## Goal
Locate the string "this" in the records below. Copy every line where it occurs.
┄┄┄┄┄┄
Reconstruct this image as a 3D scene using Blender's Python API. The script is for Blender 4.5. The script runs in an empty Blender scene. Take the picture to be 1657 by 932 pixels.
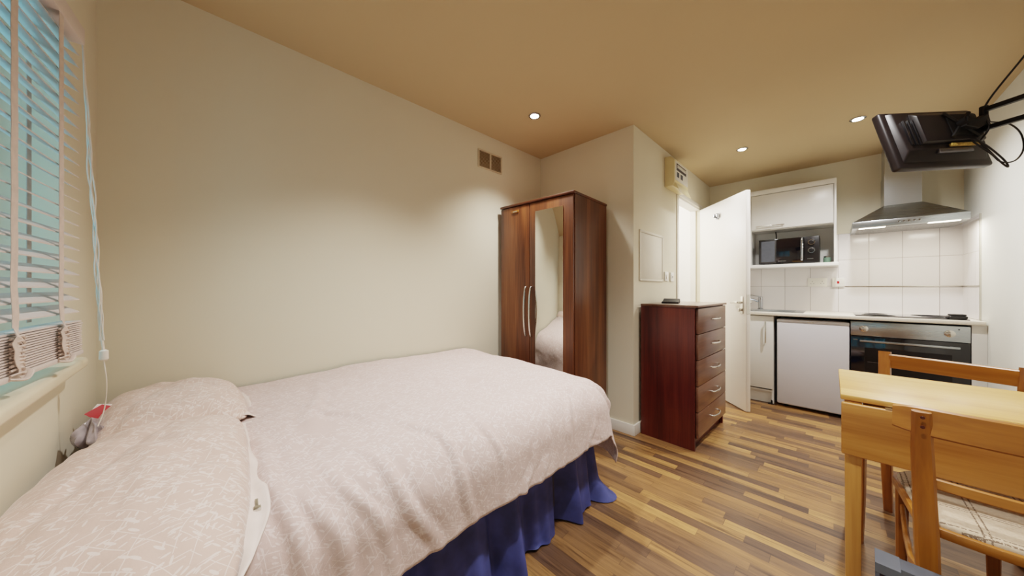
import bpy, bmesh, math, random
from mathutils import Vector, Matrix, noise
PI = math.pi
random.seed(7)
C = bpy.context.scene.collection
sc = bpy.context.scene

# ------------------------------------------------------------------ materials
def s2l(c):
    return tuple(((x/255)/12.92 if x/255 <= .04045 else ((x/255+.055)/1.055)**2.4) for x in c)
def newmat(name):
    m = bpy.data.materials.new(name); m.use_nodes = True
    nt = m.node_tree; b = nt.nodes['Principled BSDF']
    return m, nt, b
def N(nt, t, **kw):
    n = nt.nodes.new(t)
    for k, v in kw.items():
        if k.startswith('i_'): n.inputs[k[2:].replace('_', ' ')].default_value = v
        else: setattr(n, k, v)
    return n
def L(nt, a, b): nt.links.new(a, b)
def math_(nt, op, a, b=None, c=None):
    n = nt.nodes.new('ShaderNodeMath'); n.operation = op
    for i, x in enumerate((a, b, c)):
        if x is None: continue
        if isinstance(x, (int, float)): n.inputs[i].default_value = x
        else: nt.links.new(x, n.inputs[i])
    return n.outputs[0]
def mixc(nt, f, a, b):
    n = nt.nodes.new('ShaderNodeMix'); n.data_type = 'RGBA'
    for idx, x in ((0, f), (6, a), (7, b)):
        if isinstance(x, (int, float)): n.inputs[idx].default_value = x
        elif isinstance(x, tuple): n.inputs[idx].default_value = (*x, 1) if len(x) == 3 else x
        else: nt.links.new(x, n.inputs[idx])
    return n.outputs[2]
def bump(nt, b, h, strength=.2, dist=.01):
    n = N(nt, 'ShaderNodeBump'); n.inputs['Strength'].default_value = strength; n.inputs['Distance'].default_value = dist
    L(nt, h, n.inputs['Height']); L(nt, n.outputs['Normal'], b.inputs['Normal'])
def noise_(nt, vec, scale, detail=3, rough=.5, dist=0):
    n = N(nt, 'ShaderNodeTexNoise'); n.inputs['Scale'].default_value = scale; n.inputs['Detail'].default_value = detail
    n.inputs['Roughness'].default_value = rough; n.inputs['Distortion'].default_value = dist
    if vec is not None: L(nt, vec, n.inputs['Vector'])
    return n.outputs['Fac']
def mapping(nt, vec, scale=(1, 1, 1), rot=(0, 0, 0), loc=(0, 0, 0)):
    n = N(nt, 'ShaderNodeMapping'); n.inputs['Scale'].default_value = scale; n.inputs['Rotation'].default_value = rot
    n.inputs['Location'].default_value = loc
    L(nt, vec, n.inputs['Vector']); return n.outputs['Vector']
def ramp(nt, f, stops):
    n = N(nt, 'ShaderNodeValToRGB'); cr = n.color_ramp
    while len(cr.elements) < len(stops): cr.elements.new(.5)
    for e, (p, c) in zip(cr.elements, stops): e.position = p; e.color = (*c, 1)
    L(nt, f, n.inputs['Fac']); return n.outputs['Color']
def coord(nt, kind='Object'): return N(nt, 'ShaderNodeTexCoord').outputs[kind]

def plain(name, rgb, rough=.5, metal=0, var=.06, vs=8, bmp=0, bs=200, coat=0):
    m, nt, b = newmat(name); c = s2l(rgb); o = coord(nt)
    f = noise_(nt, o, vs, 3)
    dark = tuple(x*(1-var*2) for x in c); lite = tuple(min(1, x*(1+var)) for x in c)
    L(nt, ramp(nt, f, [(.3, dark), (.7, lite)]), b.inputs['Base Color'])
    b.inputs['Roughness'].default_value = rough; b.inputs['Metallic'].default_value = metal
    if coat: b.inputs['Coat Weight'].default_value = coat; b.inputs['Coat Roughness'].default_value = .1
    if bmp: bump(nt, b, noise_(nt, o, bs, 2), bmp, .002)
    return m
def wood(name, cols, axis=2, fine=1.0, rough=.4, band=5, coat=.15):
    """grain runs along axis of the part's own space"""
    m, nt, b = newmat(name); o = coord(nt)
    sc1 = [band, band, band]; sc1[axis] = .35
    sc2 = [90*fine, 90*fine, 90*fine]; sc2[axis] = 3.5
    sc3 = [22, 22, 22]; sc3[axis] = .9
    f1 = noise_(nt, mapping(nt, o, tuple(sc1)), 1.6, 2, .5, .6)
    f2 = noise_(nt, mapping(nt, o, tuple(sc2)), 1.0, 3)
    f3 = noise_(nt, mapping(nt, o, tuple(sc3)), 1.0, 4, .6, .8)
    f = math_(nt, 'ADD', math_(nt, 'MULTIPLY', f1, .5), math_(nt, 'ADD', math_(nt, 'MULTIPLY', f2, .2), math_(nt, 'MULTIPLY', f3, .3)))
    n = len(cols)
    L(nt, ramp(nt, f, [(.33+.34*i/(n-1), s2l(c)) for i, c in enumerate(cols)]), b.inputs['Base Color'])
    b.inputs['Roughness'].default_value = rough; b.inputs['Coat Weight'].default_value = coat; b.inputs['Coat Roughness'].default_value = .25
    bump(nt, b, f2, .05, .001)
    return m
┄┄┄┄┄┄
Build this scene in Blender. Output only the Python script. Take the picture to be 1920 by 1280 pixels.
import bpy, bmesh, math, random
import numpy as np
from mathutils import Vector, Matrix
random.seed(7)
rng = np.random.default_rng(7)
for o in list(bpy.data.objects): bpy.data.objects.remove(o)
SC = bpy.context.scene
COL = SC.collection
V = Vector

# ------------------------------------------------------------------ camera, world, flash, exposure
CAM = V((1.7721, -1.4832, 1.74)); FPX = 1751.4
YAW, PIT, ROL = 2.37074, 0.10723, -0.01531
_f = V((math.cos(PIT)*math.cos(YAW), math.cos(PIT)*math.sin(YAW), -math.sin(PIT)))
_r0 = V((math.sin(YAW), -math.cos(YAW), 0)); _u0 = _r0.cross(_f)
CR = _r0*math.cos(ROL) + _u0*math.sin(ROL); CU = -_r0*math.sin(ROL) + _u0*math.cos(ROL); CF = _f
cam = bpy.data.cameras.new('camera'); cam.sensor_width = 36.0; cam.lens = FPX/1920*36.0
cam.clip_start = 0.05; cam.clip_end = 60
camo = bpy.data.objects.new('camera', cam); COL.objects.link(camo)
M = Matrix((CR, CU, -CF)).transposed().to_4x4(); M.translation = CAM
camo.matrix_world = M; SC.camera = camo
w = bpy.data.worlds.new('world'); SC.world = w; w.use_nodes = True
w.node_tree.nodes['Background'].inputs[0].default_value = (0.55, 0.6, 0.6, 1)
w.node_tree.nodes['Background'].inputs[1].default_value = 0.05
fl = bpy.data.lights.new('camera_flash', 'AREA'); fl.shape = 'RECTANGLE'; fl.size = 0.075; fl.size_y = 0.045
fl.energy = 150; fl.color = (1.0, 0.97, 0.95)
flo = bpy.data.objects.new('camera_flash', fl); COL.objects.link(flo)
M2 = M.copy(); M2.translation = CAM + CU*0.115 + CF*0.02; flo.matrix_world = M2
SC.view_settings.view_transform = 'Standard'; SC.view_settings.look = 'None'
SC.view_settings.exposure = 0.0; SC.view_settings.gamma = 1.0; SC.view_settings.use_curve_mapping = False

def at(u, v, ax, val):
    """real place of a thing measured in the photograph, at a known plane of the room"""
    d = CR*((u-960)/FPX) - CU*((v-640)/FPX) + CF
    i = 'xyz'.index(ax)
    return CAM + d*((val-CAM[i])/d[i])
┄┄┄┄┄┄
## Exercise response
Reconstruct this image as a 3D scene using Blender's Python API. The script is for Blender 4.5. The script runs in an empty Blender scene. Take the picture to be 1657 by 932 pixels.
Build this scene in Blender. Output only the Python script. Take the picture to be 1920 by 1280 pixels.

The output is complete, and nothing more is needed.